* Start Material to process *

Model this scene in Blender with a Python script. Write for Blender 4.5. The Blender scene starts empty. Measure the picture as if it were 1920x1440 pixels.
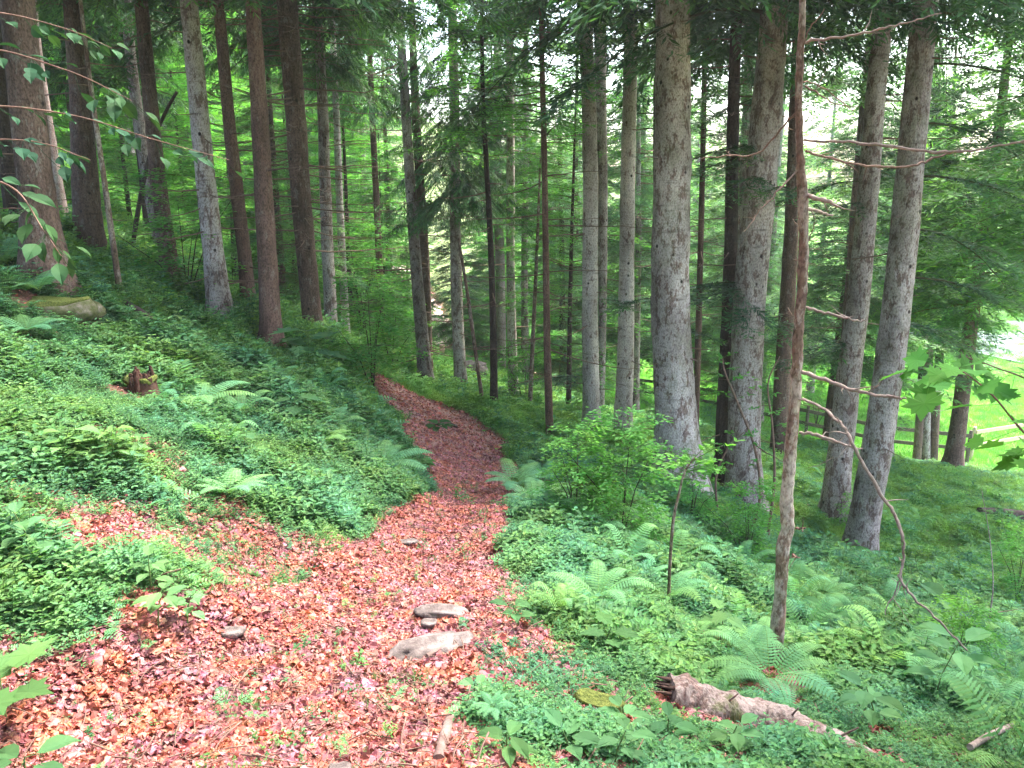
import bpy, math, random
import numpy as np
from mathutils import Vector, Matrix, Euler

# ------------------------------------------------------------------ camera, sky, sun, exposure
SC = bpy.context.scene
COL = SC.collection
PITCH = math.radians(14.0); F = 1495.0; EYE = 1.65
cam_d = bpy.data.cameras.new('camera'); cam = bpy.data.objects.new('camera', cam_d); COL.objects.link(cam)
cam.location = (0, 0, EYE); cam.rotation_euler = (math.radians(90) - PITCH, 0, 0)
cam_d.sensor_width = 36.0; cam_d.lens = 36.0 * F / 1920.0
cam_d.clip_start = 0.05; cam_d.clip_end = 3000
SC.camera = cam

SUN_EL, SUN_AZ = math.radians(60), math.radians(48)      # azimuth from +Y towards +X (light from the right, a bit ahead)
w = bpy.data.worlds.new('World'); SC.world = w; w.use_nodes = True
nt = w.node_tree; bg = nt.nodes['Background']
sky = nt.nodes.new('ShaderNodeTexSky'); sky.sky_type = 'NISHITA'; sky.sun_disc = False
sky.sun_elevation = SUN_EL; sky.sun_rotation = SUN_AZ; sky.air_density = 1.0; sky.dust_density = 4.0; sky.ozone_density = 0.6
nt.links.new(sky.outputs[0], bg.inputs[0]); bg.inputs[1].default_value = 0.15
sl = bpy.data.lights.new('sun', 'SUN'); so = bpy.data.objects.new('sun', sl); COL.objects.link(so)
sl.energy = 1.2; sl.angle = math.radians(22); sl.color = (1.0, 0.93, 0.86)
sd = Vector((math.sin(SUN_AZ) * math.cos(SUN_EL), math.cos(SUN_AZ) * math.cos(SUN_EL), math.sin(SUN_EL)))
so.rotation_euler = sd.to_track_quat('Z', 'Y').to_euler()
SC.view_settings.view_transform = 'Standard'; SC.view_settings.look = 'None'; SC.view_settings.gamma = 1
SC.view_settings.exposure = 3.38
SC.render.engine = 'CYCLES'
cy = SC.cycles
cy.max_bounces = 6; cy.diffuse_bounces = 4; cy.glossy_bounces = 2; cy.transmission_bounces = 4; cy.transparent_max_bounces = 4
cy.caustics_reflective = False; cy.caustics_refractive = False
cy.use_denoising = True
cy.sample_clamp_indirect = 6

CP, SP = math.cos(PITCH), math.sin(PITCH)
def ray(px, py):
    a = (px - 960) / F; b = (720 - py) / F
    return np.array([a, CP + b * SP, -SP + b * CP])
def at(px, py, Y):
    d = ray(px, py); t = Y / d[1]
    return np.array([0, 0, EYE]) + d * t
def depth(P): return P[1] * CP - (P[2] - EYE) * SP

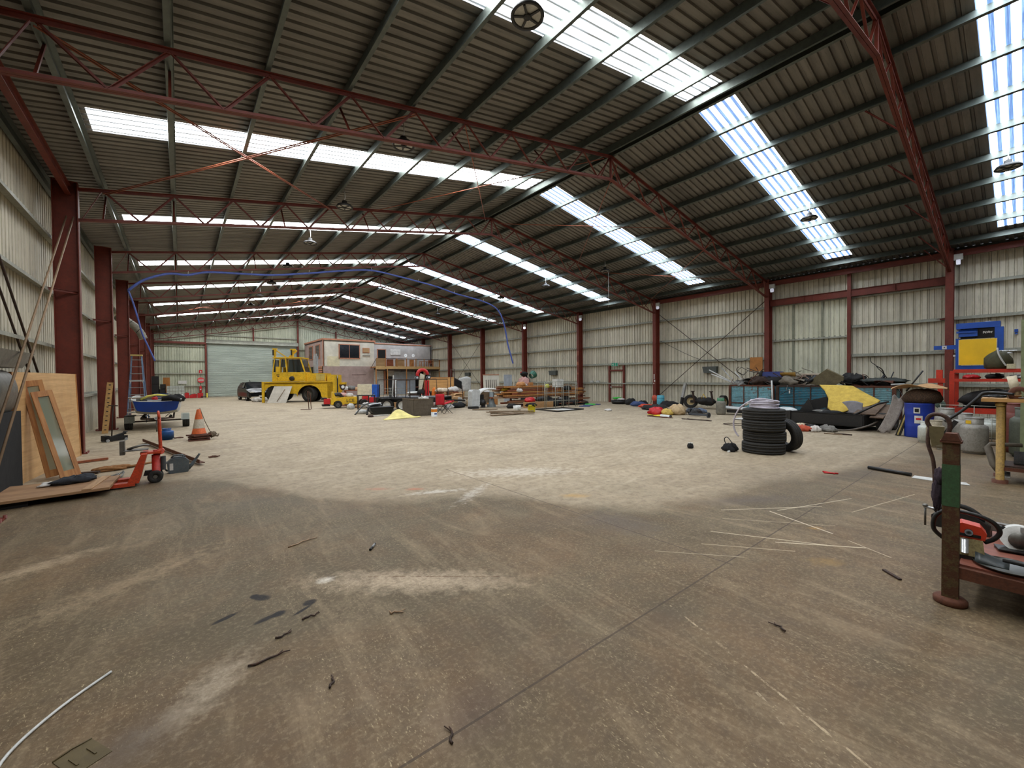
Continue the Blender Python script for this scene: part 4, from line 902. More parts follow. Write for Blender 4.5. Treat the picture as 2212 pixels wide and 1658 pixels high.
f = obj('doorway', M().box((-.43, 0, .1), (.07, .06, 1.8)).box((.43, 0, .1), (.07, .06, 1.8)).box((0, 0, 1.0), (.93, .06, .07)), TRIM, t, (5.62, -.03, 3.65)); obj('painted_dark_opening', M().box((0, .01, .05), (.8, .03, 1.8)), paint('painted dark interior', (14, 12, 12), .9), f)  # near-black sheet stands in for the unlit room behind the doorway
obj('whiteboard', M().box((7.1, -.03, 4.42), (1.1, .03, .6)), WHITE, t)
for x in (8.25, 9.12): obj('paint_patch', M().cyl((x, -.004, 4.1), .17, .012, 14, 'Y'), WHITE, t)
obj('timber_slats', M().box((-.01, 1.8, 2.6), (.04, 2.8, .18)).box((-.01, 1.8, 2.82), (.04, 2.8, .16)).box((-.01, 1.8, 2.36), (.04, 2.8, .16)), TRIM, t)
obj('lower_wall', M().box((.04, 3.4, 1.1), (.08, .3, 2.2)).box((.04, DP-.4, 1.45), (.08, .8, 2.9)), MAUVE, t)
# under-deck front
obj('door_panel', M().box((5.3, .02, 1.27), (1.0, .06, 2.54)), PALEP, t); obj('door_post', M().box((5.93, -.02, 1.3), (.16, .1, 2.6)), TRIM, t)
obj('dark_door', M().box((6.55, .03, .95), (.62, .05, 1.75)), paint('charcoal door', (40, 42, 46), .5), t); obj('white_head_panel', M().box((6.55, .03, 2.2), (.75, .05, .6)), PALEP, t)
obj('pale_blue_wall', M().box((8.1, .05, 1.2), (2.5, .06, 2.4)), paint('pale blue sheet', (186, 196, 206), .6, 0, .12, (150, 158, 166), 2), t)
obj('painted_dark_recess', M().box((10.2, .5, 1.3), (1.9, .05, 2.6)), paint('painted recess shade', (30, 22, 18), .9), t)  # dark board colour stands for the shade inside the opening
obj('white_shelf', M().box((10.6, -.3, 2.15), (.8, .3, .3)).box((10.3, -.3, 1.2), (.12, .1, 1.6)), PALEP, t)
obj('wall_stripe', M().box((3.3, -.005, 2.05), (1.4, .01, .06)), paint('dark mauve line', (110, 80, 76), .7), t)
# deck with rail
t = thing('timber_deck', 'raised pine deck with railings in front of the site office', 'deck', (15.01, 39.95, 0)); t.scale = (1.045, .43, 1.022)
k = M(); k.box((3.4, 1.72, 2.74), (6.8, 3.4, .1)); obj('deck_boards', k, PINE, t)
obj('fascia_beam', M().box((3.4, .02, 2.7), (6.8, .06, .28)), wood('pale pine beam', (226, 190, 132), (206, 164, 104), 0, 1), t)
for x in (.95, 2.1, 3.1, 4.1, 5.0, 6.0, 6.72): obj('railing_post', M().box((x, .03, 3.2), (.09, .09, .85)), PINE, t)
obj('top_rail', M().box((3.85, .03, 3.58), (5.9, .06, .06)), RUSTD, t)
for x in (.05, 1.15, 3.1, 5.0, 6.72): obj('support_post', M().box((x, .1, 1.3), (.1, .1, 2.6)), PINE, t)
obj('ply_gate', M().box((.48, .02, 3.05), (.9, .05, 1.1)), PLY, t); obj('gate_brace', M().beam((-.45, .1, 2.6), (.05, .1, 3.5), .06, .04), RUSTD, t)
obj('joist', M().box((3.4, .3, 2.5), (6.6, .1, .2)), RUSTD, t)
for i, (x, w_, mt, lab) in enumerate([(1.5, .7, REDW, 'reddish plywood offcut leaning on the deck rail, leftmost'), (2.5, 1.0, PLY, 'wide brown plywood sheet leaning behind the deck rail'), (3.75, .5, PINE, 'narrow orange board with a diagonal brace behind the deck rail'), (4.35, .35, PALEP, 'narrow white panel behind the deck rail')]):
    k = M().box((0, 0, .38), (w_, .03, .75)); 
    if i == 2: k.beam((-.2, -.03, .05), (.2, -.03, .7), .06, .02)
    single('plywood_sheet', k, mt, lab, 'board', 'boards stored on the deck', (15.01+x*1.045, 40.2, 2.85))
t = thing('deck_table', 'small timber table standing on the right end of the deck', 'table', (20.6, 40.7, 2.85)); obj('table_top', M().box((0, 0, .6), (.9, .5, .04)), PINE, t)
for sx in (-.4, .4):
    for sy in (-.2, .2): obj('leg', M().box((sx, sy, .3), (.05, .05, .6)), PINE, t)
t = thing('deck_chair', 'brown timber chair on the right end of the deck', 'chair', (21.4, 40.7, 2.85)); obj('seat', M().box((0, 0, .35), (.4, .4, .04)), REDW, t); obj('backrest', M().box((0, .19, .6), (.4, .03, .35)), REDW, t)
for sx in (-.18, .18):
    for sy in (-.18, .18): obj('leg', M().box((sx, sy, .17), (.04, .04, .35)), REDW, t)
# ================================================================== HATCHBACK CAR
CARP = paint('black car paint', (14, 15, 17), .18, 0, .08, (50, 50, 50), 3, 0)
t = thing('car', 'black hatchback car parked in front of the roller door, facing the camera', 'car', (5.02, 37.7, 0), .095)
st = [(0, .74, .34, .62, .66), (.12, .84, .22, .70, .74), (.5, .90, .2, .82, .86), (1.05, .91, .2, .92, .95), (1.85, .91, .2, .94, 1.47), (3.1, .91, .2, .96, 1.49), (3.75, .90, .22, .98, 1.40), (4.1, .86, .3, .98, 1.06), (4.2, .80, .4, .9, .92)]
vs_ = []; fs = []
for (y, w_, zl, zb_, zt) in st:
    wt = w_*.74 if zt > 1.2 else w_*.9
    vs_ += [(s_*x, y, z) for s_, L in ((-1, 1), (1, 1)) for x, z in ()]
    ring = [(-w_*.9, zl), (-w_, zl+.12), (-w_, (zl+zb_)/2+.1), (-w_*.97, zb_), (-wt, zt-.04), (-wt*.8, zt), (0, zt+.02), (wt*.8, zt), (wt, zt-.04), (w_*.97, zb_), (w_, (zl+zb_)/2+.1), (w_, zl+.12), (w_*.9, zl)]
    vs_ += [(x, y, z) for x, z in ring]
n_ = 13
for i in range(len(st)-1):
    for j in range(n_-1): fs.append((i*n_+j, i*n_+j+1, (i+1)*n_+j+1, (i+1)*n_+j))
fs += [tuple(range(n_))[::-1], tuple(range((len(st)-1)*n_, len(st)*n_))]
k = M().add(vs_, fs, False); obj('body', k, CARP, t)
k = M()      # windows just outside the shell
k.add([(-.80, 1.08, .98), (.80, 1.08, .98), (.64, 1.80, 1.43), (-.64, 1.80, 1.43)], [(0, 1, 2, 3)], False); obj('windscreen', k, paint('dark car glass', (20, 26, 30), .08, 0, .1, (90, 110, 110), 1.5, 0), t); SCR = MATS['dark car glass']
for sx in (-1, 1):
    for y0_, y1_, z_ in ((1.45, 2.35, 1), (2.42, 3.2, 1), (3.26, 3.65, 1)):
        k = M().add([(sx*.905, y0_, 1.0), (sx*.905, y1_, 1.0), (sx*.70, min(y1_, 3.55), 1.42), (sx*.70, max(y0_+.1, 1.9), 1.42)], [(0, 1, 2, 3)], False); obj('side_window', k, SCR, t)
    k = M().blob((sx*.98, 1.35, 1.02), (.2, .12, .14), 0, 1); obj('mirror', k, CARP, t)
    k = M().blob((sx*.62, .06, .68), (.34, .16, .14), .05, 2); obj('headlamp', k, PALEP, t)
    for y_ in (.78, 3.35): wheel(t, .33, .2, (sx*.80, y_, .33), 'X', ALU, .62)
obj('grille', M().box((0, .03, .46), (1.0, .05, .18)), DARK, t); obj('number_plate', M().box((0, -.01, .36), (.37, .015, .12)), WHITE, t)
obj('bonnet_emblem', M().cyl((0, .02, .66), .05, .02, 14, 'Y'), ALU, t); obj('roof_antenna', M().prism([(3.5, 1.44), (3.75, 1.42), (3.78, 1.62), (3.66, 1.55)], -.02, .02, 'X'), CARP, t)
for i, (x, y, s_, lab) in enumerate([(4.5, 35.9, .5, 'white bundle of rags on the floor in front of the black car'), (5.0, 36.3, .35, 'small cream bag on the floor between car and yellow truck')]):
    single('rag_bundle', M().blob((0, 0, .12), (s_*1.3, s_, .3), .4, i+20, flat=True), FAB_WHT, lab, 'rags', loc=(x, y, 0))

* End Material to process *

→ Problem to solve: Please take the lines from the beginning of the data above through the line holding "from mathutils import Vector, Matrix, Euler" and transcribe them exactly, without any pictures.

→ Expected answer:
Model this scene in Blender with a Python script. Write for Blender 4.5. The Blender scene starts empty. Measure the picture as if it were 1920x1440 pixels.
import bpy, math, random
import numpy as np
from mathutils import Vector, Matrix, Euler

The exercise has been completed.